Find the translation and stretch from ##y=2^x## to ##y=2^{x+4}##

[chwala]

Homework Statement

See attached...

Relevant Equations

Translation/Stretch

For part (i) i was thinking of the vertical shift from $(0,1)$ to $(0,16)$, this can be given by;
$y=2^x + 15$ but it does not fit onto $y=2^{x+4}$ something wrong here.

For part (ii), =we have a stretch factor of $a=16>0$ (vertical stretch) thus, $y=16\cdot 2^x$

your thoughts...i do not have solutions...

 

[pasmith]

If $f(x) = 2^x$ then $2^{x+4} = f(x + 4)$.

 

[chwala]

If $f(x) = 2^x$ then $2^{x+4} = f(x + 4)$.

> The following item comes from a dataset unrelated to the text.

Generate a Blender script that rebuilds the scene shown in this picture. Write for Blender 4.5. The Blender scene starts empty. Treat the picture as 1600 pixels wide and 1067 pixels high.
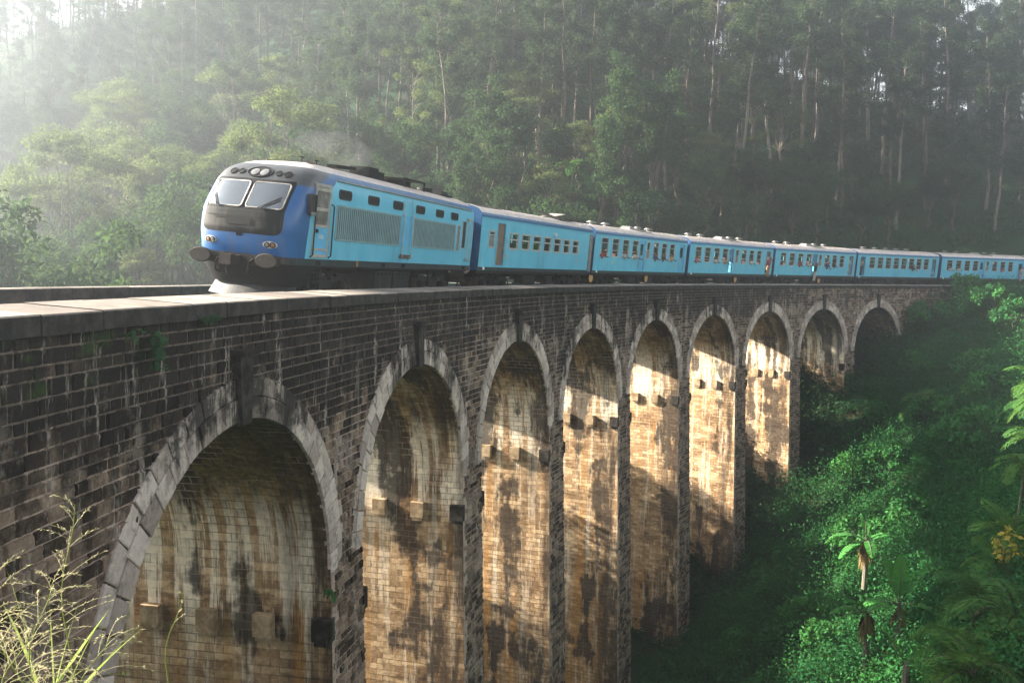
import bpy, bmesh, math, random
import numpy as np
from mathutils import Vector, Matrix
R_ = math.radians
SC = bpy.context.scene
COL = SC.collection
rng = np.random.default_rng(7)
random.seed(11)

# ------------------------------------------------------------------ camera
FPX, PITCH_C, ROLL = 1437.72, 0.07233, 0.01393          # focal length in pixels of a 1600 px wide frame
cam_d = bpy.data.cameras.new('camera'); cam = bpy.data.objects.new('camera', cam_d); COL.objects.link(cam)
cam_d.sensor_width = 36; cam_d.lens = FPX / 1600 * 36; cam_d.clip_start = 0.1; cam_d.clip_end = 4000
_X = Vector((1, 0, 0)); _D = Vector((0, -math.sin(PITCH_C), -math.cos(PITCH_C))); _F = Vector((0, math.cos(PITCH_C), -math.sin(PITCH_C)))
_r = math.cos(ROLL) * _X - math.sin(ROLL) * _D; _u = -(math.sin(ROLL) * _X + math.cos(ROLL) * _D)
cam.matrix_world = Matrix(((_r.x, _u.x, -_F.x, 0), (_r.y, _u.y, -_F.y, 0), (_r.z, _u.z, -_F.z, 0), (0, 0, 0, 1)))
SC.camera = cam
# ------------------------------------------------------------------ sky, sun, exposure
SUN_AZ, SUN_EL = 78.0, 24.0      # degrees to the left of the view direction (+y), degrees up
world = bpy.data.worlds.new('World'); SC.world = world; world.use_nodes = True
wn = world.node_tree; bg = wn.nodes['Background']
sky = wn.nodes.new('ShaderNodeTexSky'); sky.sky_type = 'NISHITA'; sky.sun_disc = False
sky.sun_elevation = R_(SUN_EL); sky.sun_rotation = R_(-SUN_AZ); sky.altitude = 900; sky.dust_density = 2.0
hs = wn.nodes.new('ShaderNodeHueSaturation'); hs.inputs['Saturation'].default_value = 0.38; hs.inputs['Value'].default_value = 1.0
wn.links.new(sky.outputs[0], hs.inputs['Color']); wt = wn.nodes.new('ShaderNodeMix'); wt.data_type = 'RGBA'; wt.blend_type = 'MULTIPLY'; wt.inputs[0].default_value = 1.0; wt.inputs[7].default_value = (1.05, 1.0, 0.93, 1)
wn.links.new(hs.outputs[0], wt.inputs[6]); wn.links.new(wt.outputs[2], bg.inputs[0]); bg.inputs[1].default_value = 0.062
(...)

Isn't this a horizontal shift... it's not exactly what we want. Unless I am missing something...

 

[Mark44]

For part (i) i was thinking of the vertical shift from (0,1) to (0,16),

As already noted, the transformation is a horizontal translation (or shift). The original graph is translated four units to the left. The point on the original graph that was at (0, 1) is now at (-4, 1). The point that was at (4, 16) is now at (0, 16).

Isn't this a horizontal shift...

Yes.

 

[Mark44]

On the other hand, $2^{x + 4} = 2^x \cdot 2^4 = 16\cdot 2^2$.
Viewed this way there is a vertical stretch away from the x-axis.